Magic? Only the ordinary everyday magic of consciousness. There's no supernatural force at work, just tiny movements you are making without realising. The string allows these movements to be exaggerated, the inertia of the weight allows them to be conserved and built on until they form a regular swinging motion. The effect is known as Chevreul's Pendulum, after the 19th Century French scientist who investigated it.

What is happening with Chevreul's Pendulum is that you are witnessing a movement (of the weight) without "owning" that movement as being caused by you. The same basic phenomenon underlies dowsing – where small movements of the hands cause the dowsing wand to swing wildly – or the Ouija board, where multiple people hold a cup and it seems to move of its own accord to answer questions by spelling out letters.

This effect also underlies the sad case of "facilitated communication", a fad whereby carers believed they could help severely disabled children communicate by guiding their fingers around a keyboard. Research showed that the carers – completely innocently – were typing the messages themselves, rather than interpreting movements from their charges.

The interesting thing about the phenomenon is what it says about the mind. That we can make movements that we don't realise we're making suggests that we shouldn't be so confident in our other judgements about what movements we think are ours. Sure enough, in the right circumstances, you can get people to believe they have caused things that actually come from a completely independent source (something which shouldn't surprise anyone who has reflected on the madness of people who claim that it only started raining because they forget an umbrella).

You can read what this means for the nature of our minds in The Illusion of Conscious Will by psychologist Daniel Wegner, who sadly died last month. Wegner argued that our normal sense of owning an action is an illusion, or – if you will – a construction. The mental processes which directly control our movements are not connected to the same processes which figure out what caused what, he claimed.

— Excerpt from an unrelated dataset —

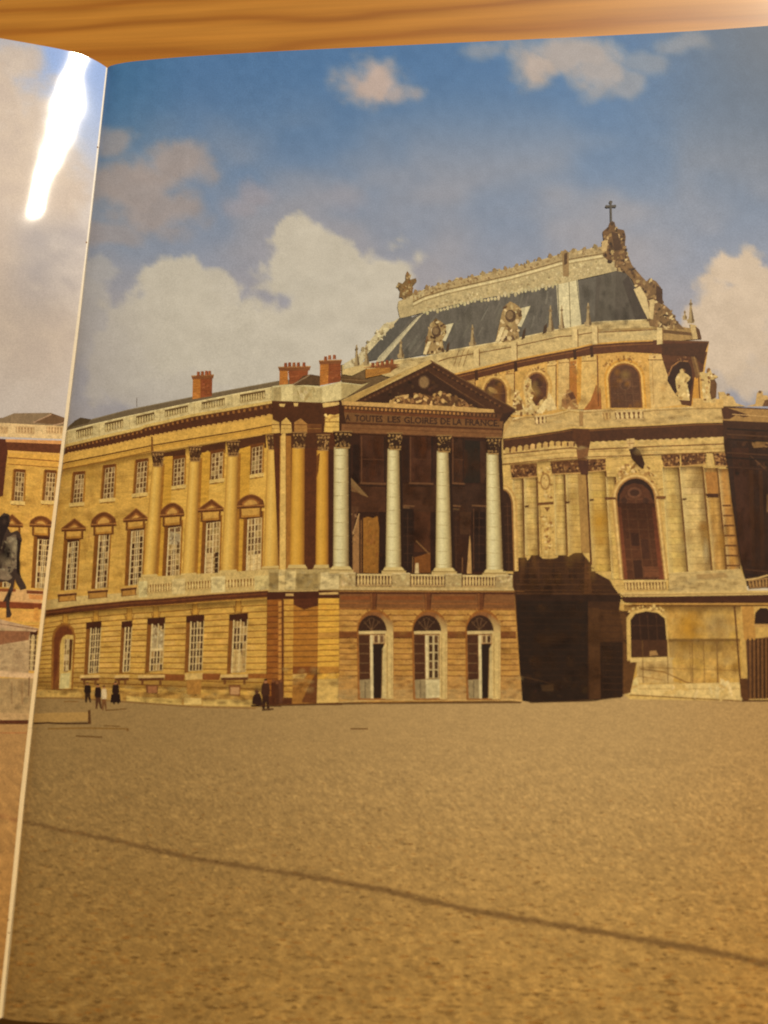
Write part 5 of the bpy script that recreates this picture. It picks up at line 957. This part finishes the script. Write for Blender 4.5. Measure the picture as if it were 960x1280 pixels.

The situation is not that of a mental command-and-control structure like a disciplined army; whereby a general issues orders to the troops, they carry out the order and the general gets back a report saying "Sir! We did it. The right hand is moving into action!". The situation is more akin to an organised collective, claims Wegner: the general can issue orders, and watch what happens, but he's never sure exactly what caused what. Instead, just like with other people, our consciousness (the general in this metaphor) has to apply some principles to figure out when a movement is one we've made.

One of these principles is that cause has to be consistent with effect. If you think "I'll move my hand" and your hand moves, you're likely to automatically get the feeling that the movement was one you made. The principle is broken when the thought is different from the effect, such as with Chevreul's Pendulum. If you think "I'm not moving my hand", you are less inclined to connect any small movements you make with such large visual effects.

This maybe explains why kids can shout "It wasn't me!" after breaking something in plain sight. They thought to themselves "I'll just give this a little push", and when it falls off the table and breaks it doesn't feel like something they did.